### DATA LINES
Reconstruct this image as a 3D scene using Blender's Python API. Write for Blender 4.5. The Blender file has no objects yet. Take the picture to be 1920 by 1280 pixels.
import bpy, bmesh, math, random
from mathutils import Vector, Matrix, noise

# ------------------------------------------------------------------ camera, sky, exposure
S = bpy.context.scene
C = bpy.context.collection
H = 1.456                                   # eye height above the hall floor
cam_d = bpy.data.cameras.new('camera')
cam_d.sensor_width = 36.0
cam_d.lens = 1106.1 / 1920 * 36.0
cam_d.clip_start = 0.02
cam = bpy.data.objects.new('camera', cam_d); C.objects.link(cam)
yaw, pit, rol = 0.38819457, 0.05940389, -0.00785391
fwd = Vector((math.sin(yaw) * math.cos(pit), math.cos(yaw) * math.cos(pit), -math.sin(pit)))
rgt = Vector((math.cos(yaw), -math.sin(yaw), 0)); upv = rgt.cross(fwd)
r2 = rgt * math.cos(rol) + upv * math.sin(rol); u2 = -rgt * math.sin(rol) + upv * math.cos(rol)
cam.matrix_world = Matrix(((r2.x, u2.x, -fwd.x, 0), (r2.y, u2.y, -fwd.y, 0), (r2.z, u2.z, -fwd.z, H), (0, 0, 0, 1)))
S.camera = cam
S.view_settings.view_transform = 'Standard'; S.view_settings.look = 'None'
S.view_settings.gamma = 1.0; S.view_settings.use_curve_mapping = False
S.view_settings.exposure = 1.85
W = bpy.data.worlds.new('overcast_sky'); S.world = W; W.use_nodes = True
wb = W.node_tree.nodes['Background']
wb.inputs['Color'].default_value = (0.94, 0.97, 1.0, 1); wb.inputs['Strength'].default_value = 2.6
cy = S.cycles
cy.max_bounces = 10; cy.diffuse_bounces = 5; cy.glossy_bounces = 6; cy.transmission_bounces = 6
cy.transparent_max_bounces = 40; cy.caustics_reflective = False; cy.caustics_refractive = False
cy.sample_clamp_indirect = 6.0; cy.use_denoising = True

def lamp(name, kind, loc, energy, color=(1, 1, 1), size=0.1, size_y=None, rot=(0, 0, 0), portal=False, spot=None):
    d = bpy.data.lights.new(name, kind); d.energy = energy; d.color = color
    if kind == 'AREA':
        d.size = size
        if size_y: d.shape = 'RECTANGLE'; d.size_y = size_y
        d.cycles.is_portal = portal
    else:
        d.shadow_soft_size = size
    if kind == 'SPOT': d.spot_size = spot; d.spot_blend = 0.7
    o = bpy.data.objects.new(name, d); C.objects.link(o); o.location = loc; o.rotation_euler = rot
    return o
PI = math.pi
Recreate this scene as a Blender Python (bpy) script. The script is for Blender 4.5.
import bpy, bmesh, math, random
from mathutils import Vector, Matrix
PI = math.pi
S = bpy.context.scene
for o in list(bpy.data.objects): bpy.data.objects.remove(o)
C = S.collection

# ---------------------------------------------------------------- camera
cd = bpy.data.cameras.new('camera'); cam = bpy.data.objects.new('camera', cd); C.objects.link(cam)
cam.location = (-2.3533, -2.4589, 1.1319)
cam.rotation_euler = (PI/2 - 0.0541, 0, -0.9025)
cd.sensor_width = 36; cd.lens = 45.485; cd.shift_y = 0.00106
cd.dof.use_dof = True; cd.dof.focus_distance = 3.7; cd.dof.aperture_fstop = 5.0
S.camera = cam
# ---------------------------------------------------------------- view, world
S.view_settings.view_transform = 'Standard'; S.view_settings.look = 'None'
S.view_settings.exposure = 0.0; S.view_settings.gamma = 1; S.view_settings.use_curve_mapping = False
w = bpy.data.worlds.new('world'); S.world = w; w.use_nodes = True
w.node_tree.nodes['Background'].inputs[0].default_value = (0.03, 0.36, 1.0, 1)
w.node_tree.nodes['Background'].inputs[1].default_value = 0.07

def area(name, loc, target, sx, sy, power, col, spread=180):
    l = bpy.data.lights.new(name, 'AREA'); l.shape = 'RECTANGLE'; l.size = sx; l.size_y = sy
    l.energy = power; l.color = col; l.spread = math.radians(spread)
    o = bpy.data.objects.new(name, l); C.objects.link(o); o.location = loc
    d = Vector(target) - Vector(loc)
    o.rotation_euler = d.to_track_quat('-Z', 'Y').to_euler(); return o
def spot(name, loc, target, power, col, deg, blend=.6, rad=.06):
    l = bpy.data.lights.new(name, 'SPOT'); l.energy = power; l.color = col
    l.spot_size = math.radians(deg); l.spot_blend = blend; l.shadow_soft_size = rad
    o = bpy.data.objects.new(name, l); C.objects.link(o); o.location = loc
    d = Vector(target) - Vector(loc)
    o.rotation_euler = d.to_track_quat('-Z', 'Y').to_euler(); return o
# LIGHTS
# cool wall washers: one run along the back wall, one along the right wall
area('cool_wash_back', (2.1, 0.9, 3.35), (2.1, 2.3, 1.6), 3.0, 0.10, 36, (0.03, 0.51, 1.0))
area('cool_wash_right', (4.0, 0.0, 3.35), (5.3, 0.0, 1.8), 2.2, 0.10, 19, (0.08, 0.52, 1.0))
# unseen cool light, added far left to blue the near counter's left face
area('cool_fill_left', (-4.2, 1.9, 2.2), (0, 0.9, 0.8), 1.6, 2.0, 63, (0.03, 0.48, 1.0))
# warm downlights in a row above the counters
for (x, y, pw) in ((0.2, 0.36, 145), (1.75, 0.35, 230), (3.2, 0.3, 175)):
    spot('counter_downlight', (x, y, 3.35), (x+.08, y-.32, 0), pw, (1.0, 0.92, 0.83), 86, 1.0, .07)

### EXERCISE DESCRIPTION
Copy every record above exactly as it appears.

### SOLVED PROBLEM
Reconstruct this image as a 3D scene using Blender's Python API. Write for Blender 4.5. The Blender file has no objects yet. Take the picture to be 1920 by 1280 pixels.
import bpy, bmesh, math, random
from mathutils import Vector, Matrix, noise

# ------------------------------------------------------------------ camera, sky, exposure
S = bpy.context.scene
C = bpy.context.collection
H = 1.456                                   # eye height above the hall floor
cam_d = bpy.data.cameras.new('camera')
cam_d.sensor_width = 36.0
cam_d.lens = 1106.1 / 1920 * 36.0
cam_d.clip_start = 0.02
cam = bpy.data.objects.new('camera', cam_d); C.objects.link(cam)
yaw, pit, rol = 0.38819457, 0.05940389, -0.00785391
fwd = Vector((math.sin(yaw) * math.cos(pit), math.cos(yaw) * math.cos(pit), -math.sin(pit)))
rgt = Vector((math.cos(yaw), -math.sin(yaw), 0)); upv = rgt.cross(fwd)
r2 = rgt * math.cos(rol) + upv * math.sin(rol); u2 = -rgt * math.sin(rol) + upv * math.cos(rol)
cam.matrix_world = Matrix(((r2.x, u2.x, -fwd.x, 0), (r2.y, u2.y, -fwd.y, 0), (r2.z, u2.z, -fwd.z, H), (0, 0, 0, 1)))
S.camera = cam
S.view_settings.view_transform = 'Standard'; S.view_settings.look = 'None'
S.view_settings.gamma = 1.0; S.view_settings.use_curve_mapping = False
S.view_settings.exposure = 1.85
W = bpy.data.worlds.new('overcast_sky'); S.world = W; W.use_nodes = True
wb = W.node_tree.nodes['Background']
wb.inputs['Color'].default_value = (0.94, 0.97, 1.0, 1); wb.inputs['Strength'].default_value = 2.6
cy = S.cycles
cy.max_bounces = 10; cy.diffuse_bounces = 5; cy.glossy_bounces = 6; cy.transmission_bounces = 6
cy.transparent_max_bounces = 40; cy.caustics_reflective = False; cy.caustics_refractive = False
cy.sample_clamp_indirect = 6.0; cy.use_denoising = True

def lamp(name, kind, loc, energy, color=(1, 1, 1), size=0.1, size_y=None, rot=(0, 0, 0), portal=False, spot=None):
    d = bpy.data.lights.new(name, kind); d.energy = energy; d.color = color
    if kind == 'AREA':
        d.size = size
        if size_y: d.shape = 'RECTANGLE'; d.size_y = size_y
        d.cycles.is_portal = portal
    else:
        d.shadow_soft_size = size
    if kind == 'SPOT': d.spot_size = spot; d.spot_blend = 0.7
    o = bpy.data.objects.new(name, d); C.objects.link(o); o.location = loc; o.rotation_euler = rot
    return o
PI = math.pi
Recreate this scene as a Blender Python (bpy) script. The script is for Blender 4.5.
import bpy, bmesh, math, random
from mathutils import Vector, Matrix
PI = math.pi
S = bpy.context.scene
for o in list(bpy.data.objects): bpy.data.objects.remove(o)
C = S.collection

# ---------------------------------------------------------------- camera
cd = bpy.data.cameras.new('camera'); cam = bpy.data.objects.new('camera', cd); C.objects.link(cam)
cam.location = (-2.3533, -2.4589, 1.1319)
cam.rotation_euler = (PI/2 - 0.0541, 0, -0.9025)
cd.sensor_width = 36; cd.lens = 45.485; cd.shift_y = 0.00106
cd.dof.use_dof = True; cd.dof.focus_distance = 3.7; cd.dof.aperture_fstop = 5.0
S.camera = cam
# ---------------------------------------------------------------- view, world
S.view_settings.view_transform = 'Standard'; S.view_settings.look = 'None'
S.view_settings.exposure = 0.0; S.view_settings.gamma = 1; S.view_settings.use_curve_mapping = False
w = bpy.data.worlds.new('world'); S.world = w; w.use_nodes = True
w.node_tree.nodes['Background'].inputs[0].default_value = (0.03, 0.36, 1.0, 1)
w.node_tree.nodes['Background'].inputs[1].default_value = 0.07

def area(name, loc, target, sx, sy, power, col, spread=180):
    l = bpy.data.lights.new(name, 'AREA'); l.shape = 'RECTANGLE'; l.size = sx; l.size_y = sy
    l.energy = power; l.color = col; l.spread = math.radians(spread)
    o = bpy.data.objects.new(name, l); C.objects.link(o); o.location = loc
    d = Vector(target) - Vector(loc)
    o.rotation_euler = d.to_track_quat('-Z', 'Y').to_euler(); return o
def spot(name, loc, target, power, col, deg, blend=.6, rad=.06):
    l = bpy.data.lights.new(name, 'SPOT'); l.energy = power; l.color = col
    l.spot_size = math.radians(deg); l.spot_blend = blend; l.shadow_soft_size = rad
    o = bpy.data.objects.new(name, l); C.objects.link(o); o.location = loc
    d = Vector(target) - Vector(loc)
    o.rotation_euler = d.to_track_quat('-Z', 'Y').to_euler(); return o
# LIGHTS
# cool wall washers: one run along the back wall, one along the right wall
area('cool_wash_back', (2.1, 0.9, 3.35), (2.1, 2.3, 1.6), 3.0, 0.10, 36, (0.03, 0.51, 1.0))
area('cool_wash_right', (4.0, 0.0, 3.35), (5.3, 0.0, 1.8), 2.2, 0.10, 19, (0.08, 0.52, 1.0))
# unseen cool light, added far left to blue the near counter's left face
area('cool_fill_left', (-4.2, 1.9, 2.2), (0, 0.9, 0.8), 1.6, 2.0, 63, (0.03, 0.48, 1.0))
# warm downlights in a row above the counters
for (x, y, pw) in ((0.2, 0.36, 145), (1.75, 0.35, 230), (3.2, 0.3, 175)):
    spot('counter_downlight', (x, y, 3.35), (x+.08, y-.32, 0), pw, (1.0, 0.92, 0.83), 86, 1.0, .07)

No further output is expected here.